Em segundo lugar, “em relação à fome e à pobreza que existem em nosso país, não é responsabilidade do cinema”, enfatiza Urrutia, que destaca que o cinema tem veiculado as denúncias das responsabilidades políticas dos diferentes governos que permitiram as desigualdades e “que as classes populares sempre acabam pagando pelas decisões econômicas de continuar endividando nosso país com o FMI”. 

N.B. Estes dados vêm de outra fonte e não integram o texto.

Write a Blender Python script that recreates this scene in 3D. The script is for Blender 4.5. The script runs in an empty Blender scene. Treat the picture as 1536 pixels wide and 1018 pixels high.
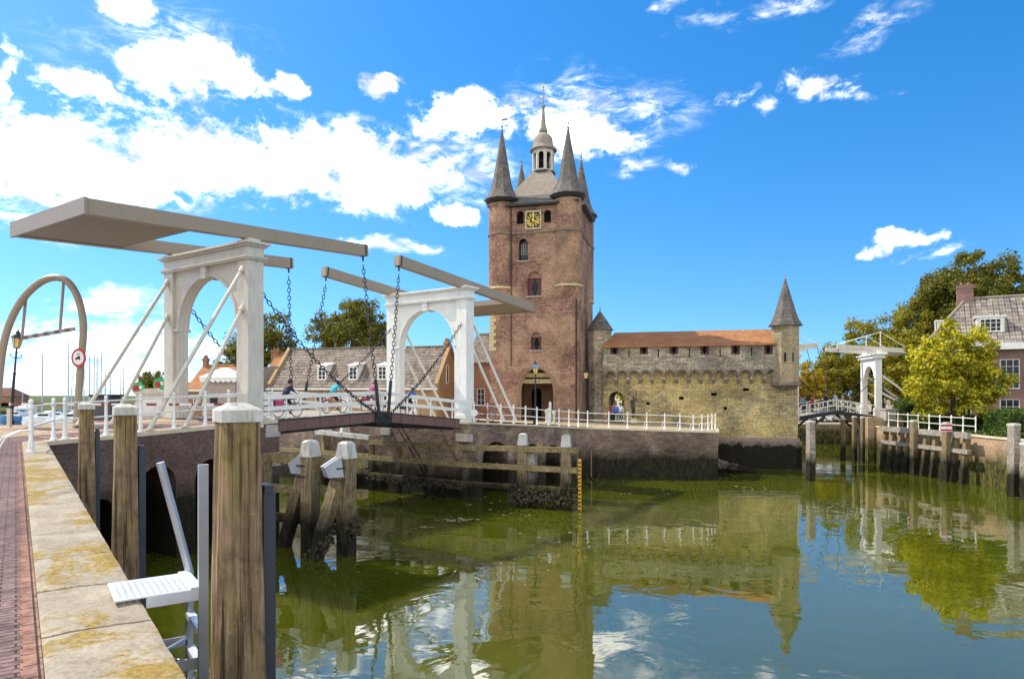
import bpy, bmesh, math, random
from mathutils import Vector as V, Matrix, noise
from mathutils.geometry import delaunay_2d_cdt
R = math.radians
random.seed(7)
C = bpy.context.scene.collection
EYE, F, CX, HZ = 6.6, 1024.0, 768.0, 588.0
Zu = V((0, 0, 1))

# ------------------------------------------------------------------ measuring
def P(px, py, Y):
    return V(((px - CX) * Y / F, Y, EYE - (py - HZ) * Y / F))
def on_line(A, B, px):
    k = (px - CX) / F
    return (k * A[1] - A[0]) / ((B[0] - A[0]) - k * (B[1] - A[1]))
def lerp(A, B, t):
    return A + (B - A) * t
def zat(py, Y):
    return EYE - (py - HZ) * Y / F

# ------------------------------------------------------------------ mesh builder
ORG = {}
class MB:
    def __init__(s, smooth=False):
        s.v = []; s.f = []; s.smooth = smooth
    def add(s, vs, fs):
        n = len(s.v)
        s.v.extend([V(p) for p in vs]); s.f.extend([tuple(i + n for i in f) for f in fs])
    def hbox(s, c, a, b, d):
        c = V(c)
        vs = [c + a * i + b * j + d * k for i in (-1, 1) for j in (-1, 1) for k in (-1, 1)]
        s.add(vs, [(0, 1, 3, 2), (4, 6, 7, 5), (0, 4, 5, 1), (2, 3, 7, 6), (0, 2, 6, 4), (1, 5, 7, 3)])
    def box(s, c, size, ux=V((1, 0, 0)), uy=None):
        ux = ux.normalized()
        uy = uy or Zu.cross(ux)
        s.hbox(c, ux * size[0] / 2, uy * size[1] / 2, Zu * size[2] / 2)
    def bar(s, p0, p1, w, h, up=Zu, ext=0):
        p0, p1 = V(p0), V(p1); d = (p1 - p0).normalized()
        sd = d.cross(up)
        sd = sd.normalized() if sd.length > 1e-5 else V((1, 0, 0))
        u = sd.cross(d)
        s.hbox((p0 + p1) / 2, (p1 - p0) / 2 + d * ext, sd * w / 2, u * h / 2)
    def tube(s, p0, p1, r0, r1=None, n=8):
        s.path([p0, p1], r0, n, r1)
    def path(s, pts, r, n=8, r1=None, closed=False):
        pts = [V(p) for p in pts]; m = len(pts); base = len(s.v)
        a = None
        for i, p in enumerate(pts):
            if closed: d = pts[(i + 1) % m] - pts[i - 1]
            else: d = pts[min(i + 1, m - 1)] - pts[max(i - 1, 0)]
            d.normalize()
            if a is None:
                a = d.orthogonal().normalized()
            else:
                a = (a - d * a.dot(d)); a = a.normalized() if a.length > 1e-6 else d.orthogonal().normalized()
            b = d.cross(a)
            rr = r if not isinstance(r, (list, tuple)) else r[i]
            if r1 is not None: rr = r + (r1 - r) * i / (m - 1)
            for k in range(n):
                t = 2 * math.pi * k / n
                s.v.append(p + a * math.cos(t) * rr + b * math.sin(t) * rr)
        for i in range(m if closed else m - 1):
            for k in range(n):
                i2 = (i + 1) % m
                s.f.append((base + i * n + k, base + i * n + (k + 1) % n, base + i2 * n + (k + 1) % n, base + i2 * n + k))
        if not closed:
            s.f.append(tuple(base + k for k in range(n)))
            s.f.append(tuple(base + (m - 1) * n + k for k in range(n)))
    def lathe(s, c, prof, n=16, a0=0.0, cap=True, arc=None):
        c = V(c); base = len(s.v)
        for r, z in prof:
            for k in range(n):
                t = a0 + 2 * math.pi * k / n
                s.v.append(c + V((math.cos(t) * r, math.sin(t) * r, z)))
        for i in range(len(prof) - 1):
            for k in range(n):
                s.f.append((base + i * n + k, base + i * n + (k + 1) % n, base + (i + 1) * n + (k + 1) % n, base + (i + 1) * n + k))
        if cap:
            s.f.append(tuple(base + k for k in range(n)))
            s.f.append(tuple(base + (len(prof) - 1) * n + k for k in range(n)))
    def prism(s, poly, vec):
        poly = [V(p) for p in poly]; n = len(poly); vec = V(vec)
        s.add(poly + [p + vec for p in poly],
              [tuple(range(n)), tuple(range(n, 2 * n))] + [(i, (i + 1) % n, n + (i + 1) % n, n + i) for i in range(n)])
    def loft(s, rings, closed=True, cap=True):
        n = len(rings[0]); base = len(s.v)
        for r in rings: s.v.extend([V(p) for p in r])
        for i in range(len(rings) - 1):
            for k in range(n if closed else n - 1):
                s.f.append((base + i * n + k, base + i * n + (k + 1) % n, base + (i + 1) * n + (k + 1) % n, base + (i + 1) * n + k))
        if cap:
            s.f.append(tuple(base + k for k in range(n)))
            s.f.append(tuple(base + (len(rings) - 1) * n + k for k in range(n)))
    def facade(s, O, ux, n, outline, holes=(), thick=0.4, reveal=None, back=True, sides=True, uy=Zu):
        """a flat wall with real openings: outline and holes are (u, v) loops; n points outward"""
        O = V(O)
        pts = []; edges = []
        for loop in [outline] + list(holes):
            b = len(pts); m = len(loop)
            pts.extend([V((p[0], p[1])) for p in loop])
            edges.extend([(b + i, b + (i + 1) % m) for i in range(m)])
        res = delaunay_2d_cdt(pts, edges, [], 1, 1e-5)
        vo, fo = res[0], res[2]
        def inside(q, poly):
            c = False
            for i in range(len(poly)):
                a, b = poly[i], poly[i - 1]
                if (a[1] > q[1]) != (b[1] > q[1]) and q[0] < (b[0] - a[0]) * (q[1] - a[1]) / (b[1] - a[1]) + a[0]: c = not c
            return c
        keep = []
        for f in fo:
            q = sum((vo[i] for i in f), V((0, 0))) / len(f)
            if not any(inside(q, h) for h in holes): keep.append(f)
        w = [O + ux * p[0] + uy * p[1] for p in vo]
        s.add(w, keep)
        if back: s.add([p - n * thick for p in w], keep)
        def rim(loop, t):
            m = len(loop)
            a = [O + ux * p[0] + uy * p[1] for p in loop]
            s.add(a + [p - n * t for p in a], [(i, (i + 1) % m, m + (i + 1) % m, m + i) for i in range(m)])
        if sides: rim(outline, thick)
        for h in holes: rim(h, reveal or thick)
    def build(s, name, mat, parent=None, label=None, cat=None, group=None, kind=None, origin=None, recalc=True, uv=True, sharp=30):
        off = V(origin) if origin is not None else (ORG.get(parent.name, V((0, 0, 0))) if parent else V((0, 0, 0)))
        me = bpy.data.meshes.new(name)
        me.from_pydata([p - off for p in s.v], [], s.f)
        if recalc:
            bm = bmesh.new(); bm.from_mesh(me)
            bmesh.ops.recalc_face_normals(bm, faces=bm.faces)
            bm.to_mesh(me); bm.free()
        if uv:
            ul = me.uv_layers.new(name='UVMap')
            vs = me.vertices; data = ul.data
            for p in me.polygons:
                n = p.normal
                if abs(n.z) > 0.93:
                    t, b = V((1, 0, 0)), V((0, 1, 0))
                else:
                    t = Zu.cross(n).normalized(); b = n.cross(t)
                for li in p.loop_indices:
                    q = vs[me.loops[li].vertex_index].co + off
                    data[li].uv = (q.dot(t), q.dot(b))
        if s.smooth:
            me.polygons.foreach_set('use_smooth', [True] * len(me.polygons))
            me.set_sharp_from_angle(angle=R(sharp))
        if mat: me.materials.append(mat)
        o = bpy.data.objects.new(name, me); C.objects.link(o)
        if parent: o.parent = parent
        else: o.location = off
        ORG[o.name] = off
        tag(o, label, cat, group, kind)
        return o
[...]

“O cinema nacional não é responsável [pela fome], não se tira a comida da boca de nenhuma criança por fomentar o cinema nacional, mas ao contrário, hoje temos centenas de refeitórios em nosso país que não estão recebendo alimentos e isso não é culpa do cinema, porque o cinema está parado e não se está dando um centavo ao cinema”, finalizou. 

Todos unidos pelo cinema nacional 

Como resposta, vários setores da cultura manifestaram sua solidariedade ao Incaa, seus trabalhadores e o setor em geral. De vários espaços, são convocadas diariamente múltiplas atividades visando conscientizar a comunidade em geral sobre a importância do instituto e denunciar o ajuste irracional promovido pelo Executivo.

Urrutia, da sede do Cine Goumont, cinema recuperado e gerido pelo Incaa para divulgar o cinema nacional, conta que “começamos a nos organizar e estamos convocando não só os trabalhadores, mas o setor para que se mobilize, que façamos isso em unidade, que temos muito a defender. Que não é apenas mais um organismo do Estado, é um orgulho nacional”. 

Por sua vez, Bottero diz que “eu, em particular, estou tentando participar o máximo que posso, a partir da plataforma Unidxs pela cultura, nos organizar, entrar em ação, poder dizer à comunidade, à nossa população, mas também à população internacional que o que está acontecendo não tem precedentes nas últimas décadas. Não se pode permitir.”